> Problem to work on:
Give only a count of the lines that include the string "with".
***** Record set *****
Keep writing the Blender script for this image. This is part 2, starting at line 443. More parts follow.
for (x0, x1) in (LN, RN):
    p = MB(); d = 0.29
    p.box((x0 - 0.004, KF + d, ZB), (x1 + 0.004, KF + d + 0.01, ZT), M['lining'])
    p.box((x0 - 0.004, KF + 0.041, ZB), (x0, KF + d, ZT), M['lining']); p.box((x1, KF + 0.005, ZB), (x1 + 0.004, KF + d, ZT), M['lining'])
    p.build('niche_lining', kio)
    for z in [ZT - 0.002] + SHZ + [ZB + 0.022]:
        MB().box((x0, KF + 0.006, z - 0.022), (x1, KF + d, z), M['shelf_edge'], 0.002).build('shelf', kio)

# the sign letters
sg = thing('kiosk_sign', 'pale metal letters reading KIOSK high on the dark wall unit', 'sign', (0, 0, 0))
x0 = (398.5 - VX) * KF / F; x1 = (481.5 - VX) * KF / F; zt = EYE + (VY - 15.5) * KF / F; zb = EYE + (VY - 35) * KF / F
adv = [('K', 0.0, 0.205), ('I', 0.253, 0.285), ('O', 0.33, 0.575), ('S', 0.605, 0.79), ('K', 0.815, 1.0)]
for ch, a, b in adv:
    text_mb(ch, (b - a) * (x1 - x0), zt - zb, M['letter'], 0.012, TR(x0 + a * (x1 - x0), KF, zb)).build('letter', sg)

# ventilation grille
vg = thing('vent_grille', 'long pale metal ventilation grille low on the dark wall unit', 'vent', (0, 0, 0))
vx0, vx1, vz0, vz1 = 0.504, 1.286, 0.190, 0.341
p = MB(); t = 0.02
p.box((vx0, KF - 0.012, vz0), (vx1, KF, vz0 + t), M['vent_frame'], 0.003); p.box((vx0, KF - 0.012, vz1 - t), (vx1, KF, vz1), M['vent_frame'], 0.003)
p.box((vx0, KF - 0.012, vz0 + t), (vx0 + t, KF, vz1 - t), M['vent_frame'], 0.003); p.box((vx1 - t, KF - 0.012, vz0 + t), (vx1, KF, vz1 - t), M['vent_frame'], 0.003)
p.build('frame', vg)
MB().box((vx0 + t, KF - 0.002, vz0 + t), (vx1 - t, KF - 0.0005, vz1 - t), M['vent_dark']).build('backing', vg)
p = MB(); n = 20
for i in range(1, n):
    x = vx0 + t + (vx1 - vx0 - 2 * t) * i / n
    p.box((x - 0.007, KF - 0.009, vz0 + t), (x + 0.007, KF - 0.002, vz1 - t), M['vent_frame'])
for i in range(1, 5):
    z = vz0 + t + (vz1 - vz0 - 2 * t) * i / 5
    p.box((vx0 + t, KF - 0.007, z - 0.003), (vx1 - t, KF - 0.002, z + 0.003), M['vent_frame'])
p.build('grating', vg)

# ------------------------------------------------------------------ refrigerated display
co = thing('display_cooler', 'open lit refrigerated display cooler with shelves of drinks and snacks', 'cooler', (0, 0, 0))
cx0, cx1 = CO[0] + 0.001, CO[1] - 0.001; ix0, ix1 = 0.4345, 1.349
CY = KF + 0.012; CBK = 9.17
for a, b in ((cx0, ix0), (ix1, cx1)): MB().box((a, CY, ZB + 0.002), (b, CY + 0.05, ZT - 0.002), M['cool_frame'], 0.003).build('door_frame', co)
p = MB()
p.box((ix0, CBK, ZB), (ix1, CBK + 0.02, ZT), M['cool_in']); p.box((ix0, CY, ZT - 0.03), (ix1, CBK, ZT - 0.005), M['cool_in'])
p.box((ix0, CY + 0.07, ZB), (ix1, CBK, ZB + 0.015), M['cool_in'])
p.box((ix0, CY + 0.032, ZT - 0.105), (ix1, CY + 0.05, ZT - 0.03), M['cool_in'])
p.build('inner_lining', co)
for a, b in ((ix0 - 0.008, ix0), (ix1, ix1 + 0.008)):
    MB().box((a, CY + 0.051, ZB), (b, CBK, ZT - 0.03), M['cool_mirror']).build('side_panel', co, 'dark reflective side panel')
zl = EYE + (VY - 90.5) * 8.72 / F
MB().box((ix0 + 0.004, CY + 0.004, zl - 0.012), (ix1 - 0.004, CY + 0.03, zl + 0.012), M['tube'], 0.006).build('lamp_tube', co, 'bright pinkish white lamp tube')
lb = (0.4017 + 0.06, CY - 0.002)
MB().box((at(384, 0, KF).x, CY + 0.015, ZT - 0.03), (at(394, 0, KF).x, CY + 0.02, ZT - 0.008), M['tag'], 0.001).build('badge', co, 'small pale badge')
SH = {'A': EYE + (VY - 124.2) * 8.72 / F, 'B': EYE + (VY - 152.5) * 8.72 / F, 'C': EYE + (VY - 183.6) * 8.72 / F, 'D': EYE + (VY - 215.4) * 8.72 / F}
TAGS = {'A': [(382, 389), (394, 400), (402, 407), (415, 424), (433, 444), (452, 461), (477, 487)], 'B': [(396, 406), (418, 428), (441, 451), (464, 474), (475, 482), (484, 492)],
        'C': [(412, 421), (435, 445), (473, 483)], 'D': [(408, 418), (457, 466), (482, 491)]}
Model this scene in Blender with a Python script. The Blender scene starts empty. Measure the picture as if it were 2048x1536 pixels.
*****
> Correct result:
2